USD Netherlands Coöperatief U.A. and Subsidiaries
Notes to Consolidated Financial Statements
(unaudited)
1. | Organization and Description of Business |
General
USD Netherlands Coöperatief U.A. and our subsidiaries (collectively referred to herein as we, us, our,“Hardisty South” or the “Company”) was formed to develop and construct additional crude oil logistics infrastructure at the Hardisty rail terminal in Alberta, Canada. Hardisty South’s expansion project at USD Partners LP’s Hardisty terminal was placed into service in January 2019. Our terminal facilitates the transportation of heavy crude oil from Western Canada to key demand centers across North America. We do not generally take ownership of the products that we handle, nor do we receive any payments from our customers based on the value of such products. A substantial amount of the operating cash flows related to the terminalling services that we provide are generated from take-or-pay contracts with minimum monthly commitment fees and, as a result, are not directly related to actual throughput volumes at our crude oil terminal. Throughput volumes at our terminal are primarily influenced by the difference in price between Western Canadian Select, or WCS, and other grades of crude oil, commonly referred to as spreads, rather than absolute price levels. WCS spreads are influenced by several market factors, including the availability of supplies relative to the level of demand from refiners and other end users, the price and availability of alternative grades of crude oil, the availability of takeaway capacity, as well as transportation costs from supply areas to demand centers. Our operations are in Alberta, Canada and our customers include producers and refiners of crude oil in the Alberta region.
Basis of Presentation and Use of Estimates
We prepare our consolidated financial statements in accordance with accounting principles generally accepted in the United States of America, or GAAP. Our preparation of these consolidated financial statements requires us to make estimates and assumptions that affect the reported amounts of assets, liabilities, and the disclosure of contingent assets and liabilities at the date of the consolidated financial statements and the reported amounts of revenues and expenses during the reporting period. We regularly evaluate these estimates utilizing historical experience, consultation with experts and other methods we consider reasonable in the circumstances. Nevertheless, actual results may differ from these estimates. We record the effect of any revisions to these estimates in our consolidated financial statements in the period in which the facts that give rise to the revision become known. Significant estimates we make include, but are not limited to, the estimated lives of depreciable property and equipment, recoverability of long-lived assets, the collectability of accounts receivable, the amounts of deferred revenue and related prepaid pipeline fees.
The unaudited consolidated financial statements have been prepared in accordance with the instructions for interim reporting as set forth by the Securities and Exchange Commission, and should be read in conjunction with our December 31, 2021 consolidated financial statements. All adjustments (consisting only of normal recurring adjustments) that in the opinion of management were necessary for a fair statement of the results for the interim periods have been reflected. The consolidated balance sheet data as of December 31, 2021 was derived from audited financial statements, but does not include all disclosures required by generally accepted accounting principles.

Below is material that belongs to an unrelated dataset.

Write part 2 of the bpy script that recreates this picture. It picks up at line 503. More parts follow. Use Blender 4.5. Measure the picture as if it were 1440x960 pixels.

The results of operations for the three months ended March 31, 2022 should not be taken as indicative of results to be expected for the entire year.
Principles of Consolidation
The consolidated financial statements include our accounts and those of our wholly-owned subsidiaries on a consolidated basis. All significant intercompany accounts and transactions have been eliminated in consolidation.
Foreign Currency Translation
We conduct a substantial portion of our operations in Canada, which we account for in the local currency, the Canadian dollar. We translate most Canadian dollar denominated balance sheet accounts into our reporting currency, the U.S. dollar at the end of period exchange rate, while most income statement accounts are translated into our reporting currency based on the average exchange rate for each monthly period. Fluctuations in the exchange rates between the Canadian dollar and the U.S. dollar can create variability in the amounts we translate and report in U.S. dollars.